神田上水は、江戸の町へ飲料水を引くため、江戸初期の1590年(天正18年)に造られた、日本で最初の上水道です。 1901年(明治34年)に、東京市上水道が完成により廃止されました。 神田上水は、旧赤穂上水道、福山旧水道とともに、江戸初期に作られた「日本三大上水道」と言われています。 東京都水道歴史館のWebページからダウンロードできる東京都水道歴史館のパンフレットに、江戸上水として、玉川上水と神田上水が紹介されています。
神田上水は、東京都三鷹市にある神田川の源流となっている井の頭池を水源としています。 井の頭池には、お茶の水と呼ばれる湧き水があり、徳川家康がお茶を入れたという伝説もあります。
井の頭池は、神田川の源流にもなっています。 水門橋には、神田川の石碑と、神田川源流の標識があります。 神田川は、京王井の頭線のガードを通り、流れていきます。
神田上水は、東京都文京区関口の神田川の大滝橋付近にあった大洗堰から取水していました。 大洗堰は残っていませんが、大洗堰の由来碑の碑文だけがあります。
神田上水の取水口は、大洗堰にありましたが、当時の石柱のみ保存されています。 取水口跡から江戸川橋までは、江戸川公園として整備されています。
江戸川橋からは、神田上水の跡地は水道道路と呼ばれる道路となっています。 神田上水は、等高線に沿って曲がって流れていたので、曲がりくねった道路と、周囲の「水道○丁目」という地名から、神田上水の面影を感じます。
水道道路の地下には、神田上水の遺構が残っています。 文京総合福祉センター前には、建設時に発見された神田上水の遺構をガラス越しに見ることができます。
神田上水は、水戸藩邸内を流れていました。 水戸藩邸は、東京ドームシティとなってしまいましたが、水戸藩邸の庭園は、小石川後楽園として、公開されています。 小石川後楽園の中には、神田上水の流れがそのまま残っています。 神田上水を渡る石橋の円月橋や、神田上水の水を使った稲田などもありました。
神田上水は、水戸藩邸を抜けると水道橋付近を流れていました。 水道橋の名前は、少し下流に神田上水の懸樋があったことに由来しています。 懸樋は木製の水路橋で、懸樋があった場所には、石碑が立っています。 懸樋を通った神田上水は、神田、日本橋方面へ給水していました。
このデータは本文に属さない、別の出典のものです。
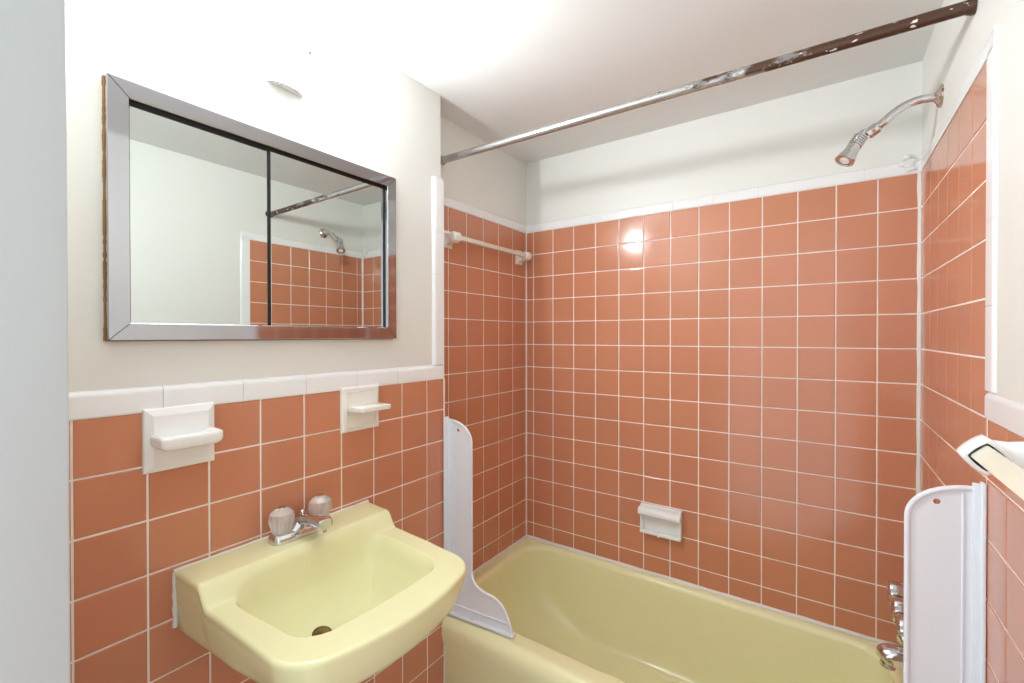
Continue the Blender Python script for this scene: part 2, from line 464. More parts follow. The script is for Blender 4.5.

神田上水懸樋跡のある東京都文京区本郷には、東京都水道歴史館があります。 中に入ると、村山貯水池の給水塔が実物大で再現されていて、近代の東京水道の展示があります。 東京都水道歴史館の2階には、江戸上水として、玉川上水や神田上水の資料が展示されています。 発掘された木樋、継手となる駒の頭、上水枡、上水井戸などが展示されています。 実際に、地下に埋まった状態での展示もありますので、接続状態もよく分かります。 あと、神田上水の懸樋の模型も展示されています。
東京都水道歴史館の隣の本郷給水所公苑には、発掘された神田上水石樋が復元展示されています。 石樋の断面の大きさは、1.2mから1.5mぐらいだったようです。
本郷給水所公苑には、発掘された白堀の石垣も復元展示されています。